James Coleman Jr., whose three decades on state courts included nine as an associate justice and ended in 2003, at age 70, received $132,007. He is with Porzio Bromberg & Newman in Morristown.

Some lower court retirees are doing better than some justices.

Eugene Serpentelli, who retired as Ocean County's assignment judge in 2007, was paid $119,794 in 2012.

Not receiving a pension yet is Peter Verniero, whose time as a justice, from 1999 to 2004, followed stints as Gov. Chrisine Todd Whitman's chief of staff, chief counsel and attorney general.

Verniero, now with Sills Cummis & Gross in Newark, is entitled, like Hoens, to what is termed a "deferred pension" — available at age 60 to those who retire younger and have five years as a judge and at least five more years of other public service. At 54, he has six more years before the pension kicks in.

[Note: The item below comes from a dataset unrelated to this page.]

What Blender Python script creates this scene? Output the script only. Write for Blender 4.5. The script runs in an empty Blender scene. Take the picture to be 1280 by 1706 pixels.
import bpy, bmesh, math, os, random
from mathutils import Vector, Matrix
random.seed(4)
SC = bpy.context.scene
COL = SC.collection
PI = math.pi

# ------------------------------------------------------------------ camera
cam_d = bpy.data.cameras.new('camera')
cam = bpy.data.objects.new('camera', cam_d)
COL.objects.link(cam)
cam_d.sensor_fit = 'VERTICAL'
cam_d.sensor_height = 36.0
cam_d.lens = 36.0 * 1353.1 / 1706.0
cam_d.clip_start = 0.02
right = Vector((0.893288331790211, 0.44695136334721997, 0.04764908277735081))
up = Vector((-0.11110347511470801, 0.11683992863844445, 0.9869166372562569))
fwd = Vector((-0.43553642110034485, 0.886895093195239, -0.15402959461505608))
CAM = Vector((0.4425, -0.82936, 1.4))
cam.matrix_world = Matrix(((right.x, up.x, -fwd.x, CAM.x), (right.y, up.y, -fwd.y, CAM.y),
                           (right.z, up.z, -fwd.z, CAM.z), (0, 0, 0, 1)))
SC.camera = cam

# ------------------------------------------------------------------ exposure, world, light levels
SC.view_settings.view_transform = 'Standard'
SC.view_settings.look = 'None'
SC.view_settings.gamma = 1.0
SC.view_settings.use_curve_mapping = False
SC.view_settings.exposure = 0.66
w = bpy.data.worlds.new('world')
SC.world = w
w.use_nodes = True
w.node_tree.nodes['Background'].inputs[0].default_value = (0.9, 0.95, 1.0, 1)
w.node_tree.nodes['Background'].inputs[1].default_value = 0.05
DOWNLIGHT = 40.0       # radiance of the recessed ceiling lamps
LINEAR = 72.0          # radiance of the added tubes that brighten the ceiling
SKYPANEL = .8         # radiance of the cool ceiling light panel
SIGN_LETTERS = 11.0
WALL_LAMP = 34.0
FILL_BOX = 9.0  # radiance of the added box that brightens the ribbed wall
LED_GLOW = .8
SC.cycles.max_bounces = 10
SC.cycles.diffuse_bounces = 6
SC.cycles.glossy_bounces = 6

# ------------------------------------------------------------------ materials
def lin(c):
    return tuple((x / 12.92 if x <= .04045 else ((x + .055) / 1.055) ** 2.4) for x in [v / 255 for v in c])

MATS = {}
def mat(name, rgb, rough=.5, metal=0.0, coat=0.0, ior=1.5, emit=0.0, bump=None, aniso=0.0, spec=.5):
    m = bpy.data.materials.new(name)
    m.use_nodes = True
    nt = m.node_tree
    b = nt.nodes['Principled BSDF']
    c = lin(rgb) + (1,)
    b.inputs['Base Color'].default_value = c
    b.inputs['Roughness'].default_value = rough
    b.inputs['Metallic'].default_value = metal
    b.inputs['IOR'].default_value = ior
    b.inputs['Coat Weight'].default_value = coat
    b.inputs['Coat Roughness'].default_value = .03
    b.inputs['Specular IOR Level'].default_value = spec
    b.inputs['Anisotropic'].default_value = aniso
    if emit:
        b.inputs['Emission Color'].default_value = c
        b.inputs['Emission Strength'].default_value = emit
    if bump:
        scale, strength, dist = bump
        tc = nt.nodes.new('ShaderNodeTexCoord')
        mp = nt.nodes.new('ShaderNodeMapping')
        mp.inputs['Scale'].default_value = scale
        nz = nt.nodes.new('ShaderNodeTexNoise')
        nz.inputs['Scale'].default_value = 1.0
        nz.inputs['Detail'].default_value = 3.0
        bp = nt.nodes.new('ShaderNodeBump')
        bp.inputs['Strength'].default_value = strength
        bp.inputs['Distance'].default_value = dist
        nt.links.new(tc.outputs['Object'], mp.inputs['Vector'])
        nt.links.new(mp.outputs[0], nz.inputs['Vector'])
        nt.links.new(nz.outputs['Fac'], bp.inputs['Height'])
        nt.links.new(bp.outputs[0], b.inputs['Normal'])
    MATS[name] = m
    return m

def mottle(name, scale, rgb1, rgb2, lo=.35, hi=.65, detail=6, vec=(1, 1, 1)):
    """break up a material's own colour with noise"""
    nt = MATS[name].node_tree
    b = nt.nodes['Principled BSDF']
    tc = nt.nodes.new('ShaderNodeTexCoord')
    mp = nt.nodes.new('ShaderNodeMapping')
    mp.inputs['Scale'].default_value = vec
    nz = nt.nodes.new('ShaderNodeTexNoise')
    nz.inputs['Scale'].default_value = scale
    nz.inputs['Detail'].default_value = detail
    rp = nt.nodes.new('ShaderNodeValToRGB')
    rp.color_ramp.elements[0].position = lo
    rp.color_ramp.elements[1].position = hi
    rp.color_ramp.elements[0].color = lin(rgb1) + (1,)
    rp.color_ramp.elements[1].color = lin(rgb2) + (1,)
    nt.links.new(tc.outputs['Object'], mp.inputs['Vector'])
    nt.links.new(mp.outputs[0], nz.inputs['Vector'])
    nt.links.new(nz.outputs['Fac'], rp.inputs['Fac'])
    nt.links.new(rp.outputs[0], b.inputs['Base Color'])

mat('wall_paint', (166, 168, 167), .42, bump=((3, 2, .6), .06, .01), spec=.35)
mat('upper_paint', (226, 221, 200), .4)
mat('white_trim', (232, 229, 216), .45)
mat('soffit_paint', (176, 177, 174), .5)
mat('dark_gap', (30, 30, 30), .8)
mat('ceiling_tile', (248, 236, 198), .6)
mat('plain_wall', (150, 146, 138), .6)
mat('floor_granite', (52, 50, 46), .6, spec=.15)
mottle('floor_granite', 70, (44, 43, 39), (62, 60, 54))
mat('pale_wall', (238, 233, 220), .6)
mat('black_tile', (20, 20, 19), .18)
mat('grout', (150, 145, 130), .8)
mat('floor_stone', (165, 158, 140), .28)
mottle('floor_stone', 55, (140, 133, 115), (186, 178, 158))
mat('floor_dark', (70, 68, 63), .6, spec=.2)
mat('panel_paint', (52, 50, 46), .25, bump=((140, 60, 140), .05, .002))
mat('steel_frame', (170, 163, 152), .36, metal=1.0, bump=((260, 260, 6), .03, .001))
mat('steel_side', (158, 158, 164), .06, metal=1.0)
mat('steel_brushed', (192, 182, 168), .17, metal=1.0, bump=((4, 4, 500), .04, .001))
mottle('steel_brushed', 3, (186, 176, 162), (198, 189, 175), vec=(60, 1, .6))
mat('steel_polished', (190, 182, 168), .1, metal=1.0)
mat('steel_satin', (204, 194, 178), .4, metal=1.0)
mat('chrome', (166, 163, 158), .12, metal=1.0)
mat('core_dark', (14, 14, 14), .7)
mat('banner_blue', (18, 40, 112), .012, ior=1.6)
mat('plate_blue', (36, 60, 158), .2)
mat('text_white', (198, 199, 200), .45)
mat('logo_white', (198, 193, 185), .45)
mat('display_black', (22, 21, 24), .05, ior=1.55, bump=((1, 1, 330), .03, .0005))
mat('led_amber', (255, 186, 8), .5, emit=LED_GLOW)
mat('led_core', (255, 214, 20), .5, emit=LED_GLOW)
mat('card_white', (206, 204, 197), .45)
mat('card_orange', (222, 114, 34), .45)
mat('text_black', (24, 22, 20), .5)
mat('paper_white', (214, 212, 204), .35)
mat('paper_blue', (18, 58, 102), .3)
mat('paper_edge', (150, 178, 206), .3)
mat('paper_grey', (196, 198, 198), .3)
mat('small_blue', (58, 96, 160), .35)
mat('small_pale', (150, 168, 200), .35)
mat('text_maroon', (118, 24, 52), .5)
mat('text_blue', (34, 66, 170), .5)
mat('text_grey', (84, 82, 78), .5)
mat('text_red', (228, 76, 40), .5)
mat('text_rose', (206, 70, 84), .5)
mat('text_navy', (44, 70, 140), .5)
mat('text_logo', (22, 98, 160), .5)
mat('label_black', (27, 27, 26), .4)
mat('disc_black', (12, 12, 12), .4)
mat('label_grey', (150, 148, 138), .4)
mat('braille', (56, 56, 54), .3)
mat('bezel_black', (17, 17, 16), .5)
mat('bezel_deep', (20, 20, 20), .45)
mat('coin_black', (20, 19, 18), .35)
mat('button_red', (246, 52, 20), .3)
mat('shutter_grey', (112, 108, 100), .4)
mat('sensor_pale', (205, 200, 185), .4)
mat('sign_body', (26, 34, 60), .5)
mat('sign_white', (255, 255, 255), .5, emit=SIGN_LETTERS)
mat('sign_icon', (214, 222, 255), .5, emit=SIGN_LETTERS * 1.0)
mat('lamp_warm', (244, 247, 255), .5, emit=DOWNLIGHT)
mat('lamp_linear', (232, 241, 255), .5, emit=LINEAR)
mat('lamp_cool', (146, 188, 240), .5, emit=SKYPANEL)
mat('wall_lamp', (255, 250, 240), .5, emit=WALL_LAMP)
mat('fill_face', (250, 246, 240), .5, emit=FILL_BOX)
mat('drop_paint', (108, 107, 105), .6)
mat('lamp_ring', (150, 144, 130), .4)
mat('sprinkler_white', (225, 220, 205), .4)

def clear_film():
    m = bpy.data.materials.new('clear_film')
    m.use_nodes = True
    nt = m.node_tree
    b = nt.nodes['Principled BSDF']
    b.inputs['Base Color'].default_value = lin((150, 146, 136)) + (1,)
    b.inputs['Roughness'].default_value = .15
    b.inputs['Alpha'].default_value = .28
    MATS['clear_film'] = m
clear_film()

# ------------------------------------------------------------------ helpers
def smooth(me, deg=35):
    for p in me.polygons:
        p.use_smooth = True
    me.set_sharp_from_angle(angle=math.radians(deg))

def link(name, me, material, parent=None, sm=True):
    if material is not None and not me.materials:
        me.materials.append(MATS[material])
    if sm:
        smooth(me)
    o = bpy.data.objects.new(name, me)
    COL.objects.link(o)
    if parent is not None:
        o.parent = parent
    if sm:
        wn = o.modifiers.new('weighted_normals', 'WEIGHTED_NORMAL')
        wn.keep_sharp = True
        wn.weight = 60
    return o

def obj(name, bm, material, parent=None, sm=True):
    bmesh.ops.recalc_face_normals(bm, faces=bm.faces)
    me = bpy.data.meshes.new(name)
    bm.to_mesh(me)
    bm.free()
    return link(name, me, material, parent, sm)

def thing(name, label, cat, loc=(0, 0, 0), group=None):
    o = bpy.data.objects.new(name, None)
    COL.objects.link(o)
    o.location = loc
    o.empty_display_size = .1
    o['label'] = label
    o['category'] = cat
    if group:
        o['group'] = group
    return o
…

One former Supreme Court member who will not receive a pension is Roberto Rivera-Soto, now 59, who served from 2004 to 2011 and is now with Ballard Spahr in Cherry Hill. Like Verniero, he left of his own accord but had no public service beyond his seven years as a justice.

Verniero and Rivera-Soto decline to comment on Hoens' situation.

No one answered the telephone Wednesday at Hoens' chambers in Somerville.

Making her situation worse is the suspension of cost-of-living adjustments in the 2011 pension reform bill. Over time, COLAs can substantially boost pensions. They accounted for nearly $22,000 of the $108,050 paid to 1994 retiree Robert Clifford for 2012.

Marie Garibaldi, who had 18 years as a justice when she retired in 2000 at age 65, was paid $126,514 last year, $17,103 attributable to COLAs.

Quinn says COLAs can only be restored when a pension fund's assets reach a certain percentage of accrued liabilities. That figure is 77 percent this year and will rise to 80 percent in several years, the point at which the committee responsible for the fund could choose to reinstate them.

The Judicial Retirement System was 46 percent funded when last measured in July 1, 2012, the lowest rate of any New Jersey pension fund.